Small World: Getting Russia right

 

Henry Precht

By Henry Precht

BN Columnist

Get a grip on your rocking chairs — brace yourselves — steady on: I, a certified liberal, am going to write something positive about President Trump. You might say that a leader dedicated to sweeping changes in policy and style is bound to be on target once in awhile. Or you might call him a closet liberal.

I don’t know about the statistics, but I find that I am in much closer alignment with his perspective on Russia than with the seeming majority of foreign policy establishmentarians (a.k.a. the “Blob”) in the major parties. Many, maybe most, of them see a malevolent Russia hand manipulating last November’s election results. I agree with the president in calling that a “ruse.” I’ve not seen a stitch of convincing evidence to that effect. “Can’t reveal sources and methods,” they will [always] say. “Trust us,” they demand.

“The U.S. is not Gambia, not even Italy. It is big, complex, and powerful; hardly easy to manipulate,” I rebut. Maybe I’ll be proved wrong; history will judge.

The Blob thinks/seems to hope that the Cold War continues. Russian destabilizing support for the enemy in Ukraine and Syria and for other nations and groups we don’t care for is heated-up Cold War tactics, they explain.

I prefer the explanation offered by a scholarly friend from the Foreign Service: Russia is experiencing the collapse of an empire and the tensions and conflicts that have historically accompanied such events. Think of the fall of Austria-Hungary and World War I that followed. When the central power that dominates a diverse group of peoples weakens, internal forces turn on it and on each other. Outsiders enter to pick up the pieces. Think of the turmoil in the Middle East that followed the collapse of the Ottoman Empire and then its successors, England and France.

Thus goes Russia. Not only did Moscow lose its component republics, but its binding ideology, communism, was discredited. First, Georgia and small Moslem entities like Chechnya proved difficult, then, the dearest of them all, Ukraine, showed signs of being wooed away by the Western powers that broke their promise not to push NATO eastward toward Russia’s borders.

Is it surprising that Moscow would want to protect the industrialized, Russian-inclined areas of Ukraine and to annex the strategically important Crimea? We and the Europeans insert ourselves on Ukraine’s side and that convinces the Russians we want to weaken them permanently.

The same happens in Syria, which used to be part of Russia’s domain the Middle East. A revolt against their client Assad is financed by Saudi and Gulf money and aided by Turkey. Moscow will not allow itself to be driven out (and thereby also reinforce the Sunni Chechnyan rebels at home).

Against this background, Mr. Trump is not arguing for an expanded NATO in Eastern Europe. As best as I can understand his thoughts — which appear to contradict some others in his administration — he would end sanctions, recognize Russia’s legacy interests in its neighborhood, and cease the unwinnable campaign to get Moscow to return the Crimea to Ukraine.

Similarly, it seems Mr.

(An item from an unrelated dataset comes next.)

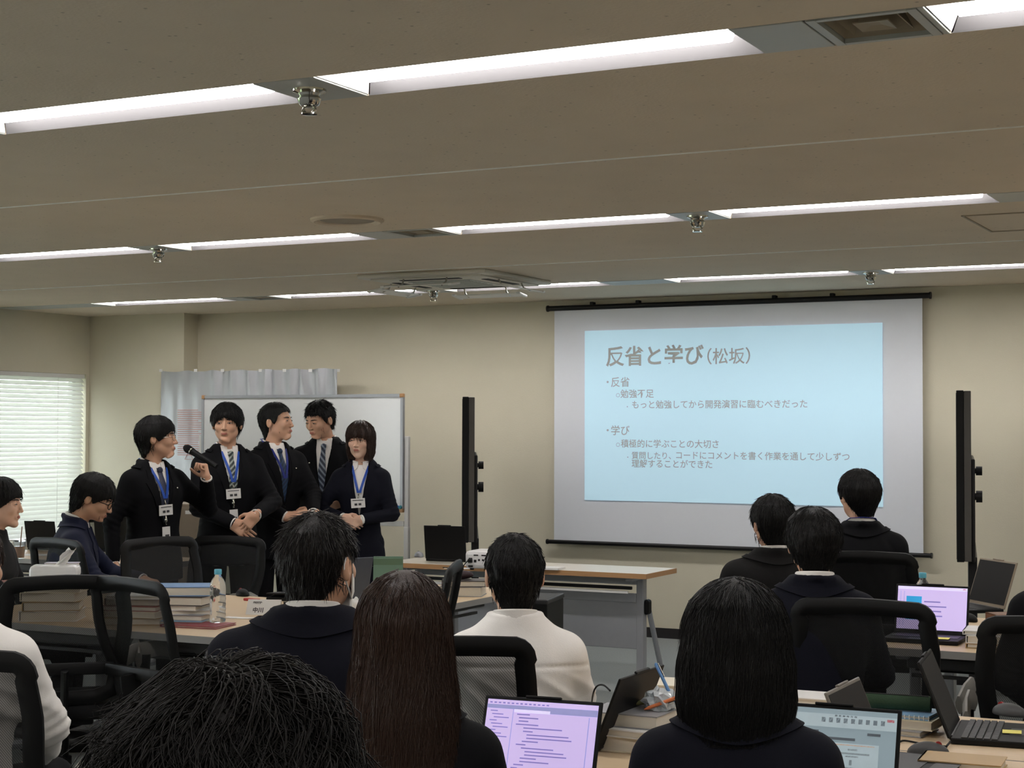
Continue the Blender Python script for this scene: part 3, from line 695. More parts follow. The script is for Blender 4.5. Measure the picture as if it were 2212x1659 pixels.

Trump would cooperate with Russia to end the struggle against the terrorist Islamic State (ISIL) and recognize the Assad regime as the best prospect for maintaining a measure of stability in Syria. He might also (and here I’m quite uncertain) enlist Russia’s help in restraining Iran in the region and on the nuclear front.

Wise intentions, if true. He would certainly distress hawks in the Congress, promoting deep worries that their long-established comfort zone of known enemies was subject to radical change. A true détente with Moscow would also mean that the national security budget could be safely cut back. Another reason for hawkish disquiet. “America First,” I would say.

On a related subject: While we’re in a positive frame of mind, I think the president is right to shuffle off the transgender portfolio to the states and local governments. It’s not that big a deal and the country is not ready for a major debate on the rights and wrongs of this issue.

But there are a lot more policies that generate only my deep, deep disagreement with the new bunch in Washington. Stand by.

Henry Precht is a retired Foreign Service officer.